Apesar das proibições, nos bailes onde ainda não havia toca-discos ainda havia a possibilidade de ouvir tango, pois muitas vezes o único censor era o próprio músico, que selecionava as composições segundo seus critérios.

De acordo com a musicóloga Janna Serova, o tango se popularizou na URSS, sobretudo, graças ao cinema. Era tocado constantemente, embora nem sempre com uma conotação positiva. Após as críticas negativas oficiais, os diretores passaram a usar o tango em cenas envolvendo bandidos e vigaristas.

Eram personagens brilhantes, porém “do mal”. Na popular série soviética “O local de encontro não pode ser alterado” (em tradução livre, 1979), que conta a história de detetives nos primeiros anos do pós-guerra, ouve-se o tango “Celos”, composto na década de 1920 pelo violinista dinamarquês Jacob Gade, durante uma cena de perseguição. 

Dança dos campeões

No entanto, o tango foi perdendo popularidade com o tempo: sua expressividade começou a parecer deslocada na URSS e seus movimentos, estranhos e pretensiosos. A única exceção foi “La cumparsita”, escolhida para a apresentação dos patinadores Liudmila Pakhómova e Aleksandr Gorchkov.

A música uruguaia trouxe sorte: eles se tornaram os primeiros campeões mundiais da URSS. Em seguida, a patinação artística foi declarada esporte olímpico. De 1970 em diante, Pakhómova e Gorchkov foram seis vezes campeões mundiais e, em 1976, também conquistaram medalhas olímpicas.

A dança deles fez história e “La cumparsita” ficou ainda mais popular na União Soviética; tanto que acabou sendo incluída no repertório da Orquestra do Ministério da Defesa, sem falar nos coletivos musicais menores.

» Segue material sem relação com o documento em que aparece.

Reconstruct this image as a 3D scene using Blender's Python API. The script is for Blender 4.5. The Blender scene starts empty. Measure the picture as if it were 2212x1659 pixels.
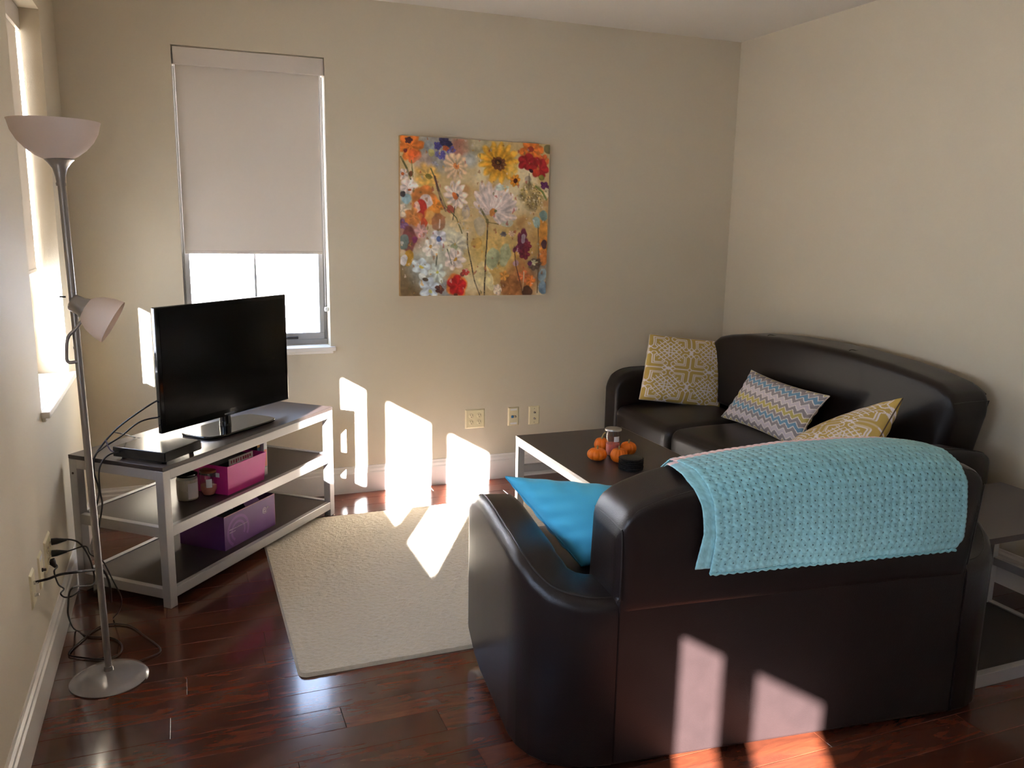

A apresentação no gelo de Pakhómova e Gorchkov ao ritmo de “La cumparsita” empolgou tanto o público russo que as competições nacionais de patinação artística juvenil, realizadas na cidade de Samara, receberam o nome da famosa melodia uruguaia.

Tango nas telas

A melodia de “La cumparsita” também toca no desenho animado soviético “Nu, pogodí! (“Lobo Pateta”, em português), que se tornou um clássico, concorrendo com os famosos Tom e Jerry. Com a clara intenção de fazer uma paródia dos patinadores Pakhómova e Gorshkov, os eternos rivais, a lebre e o lobo, aparecem dançando no gelo enquanto toca o tango uruguaio.

Serova destaca que os dois tangos mais populares na Rússia do início do século 20 eram “El choclo”, de Ángel Villoldo, e “La cumparsita”, de Gerardo Rodríguez. “Sua popularidade na Rússia foi fomentada por Oskar Strok. Na música acadêmica, o tango foi introduzido após o aparecimento das obras de Astor Piazzolla. É interessante que, apesar da proibição tácita do tango devido à sua natureza abertamente erótica, não houve nenhuma proibição oficial.”

Em 1993, após a desintegração da URSS, o diretor Aleksandr Polínnikov filmou o melodrama “La cumparsita”, contando a história de uma menina russa criada em um orfanato que se apaixona por seu professor de dança.

Dança obrigatória

Maksim Bogodvid / Sputnik

Aleksandr Prischépov, que há muitos anos apresenta milongas em Moscou, explica que “La cumparsita” é tocada obrigatoriamente em todas as apresentações. “Os dançarinos de Moscou gostam de dançar, mas para ouvi-la é preciso esperar até o fim. Respeitamos as regras estabelecidas para as milongas no mundo e sempre terminamos a noite com esse tema.”

Prischépov diz que, em geral, o público reconhece “La cumparsita”, assim como o tango “Por Una Cabeza”, do filme Perfume de Mulher, embora nem todos os russos saibam que se trata de uma melodia uruguaia.